For whatever it may be worth these are my thoughts. First a skewer is higher valued piece inline with a lower value piece. The higher rated piece being attacked, must move sacrificing the other piece, or exchange at a loss. A pin is the opposite. The lower value piece is in front of a higher value piece and is unable to move without greater loss/ illegal in the case of a king. However the entire point of pinning a piece, is to make sure it does not move. What is taking place with 26 . .... Qh1+ you are making sure (forcing) the Knight to move. This is the exact opposite of a pin. Three tactics come to mind which are to me somewhat similar, Attraction, Decoy, and Deflection.

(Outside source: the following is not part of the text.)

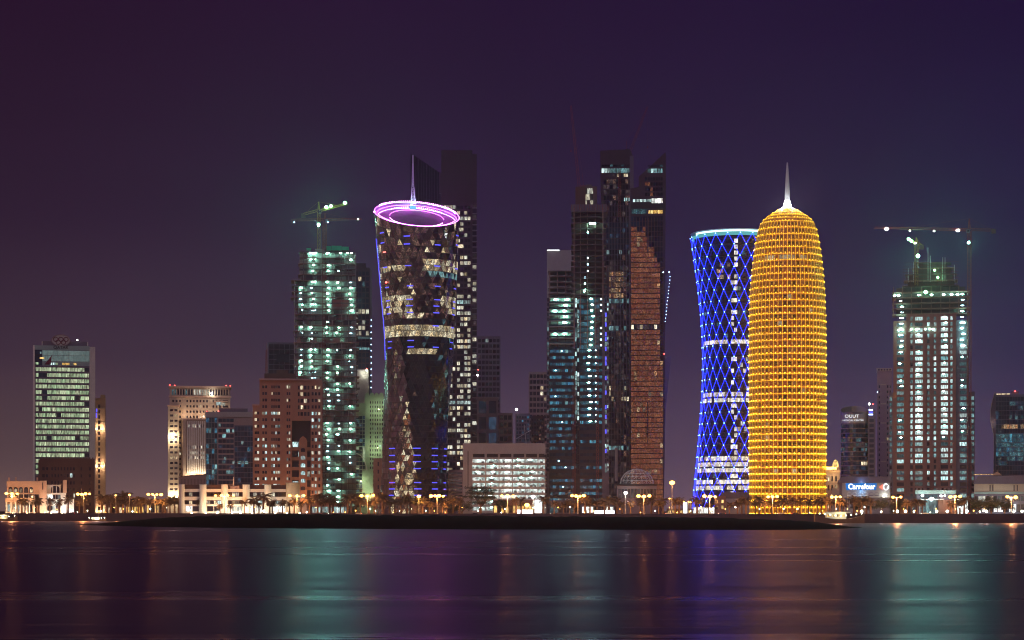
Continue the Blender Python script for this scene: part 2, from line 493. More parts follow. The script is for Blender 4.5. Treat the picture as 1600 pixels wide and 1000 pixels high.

Deflection by my reading appears to more so coincide better than the other two, with what is taking place in your example.
Something you may wish to read by @blueemu in a thread talking about all three.
https://www.chess.com/forum/view/general/whats-the-difference-of-a-decoy-attraction-and-deflection#:~:text=With%20Decoying%2C%20the%20focus%20is,of%20protection)%20can%20be%20attacked.&text=Thanks%20for%20the%20correction%20%40blueemu.
In this situation, unlike a normal skewer, the lower-value piece was forced to move, causing the higher-value piece behind it to be captured. A similar situation came up while I was playing chess.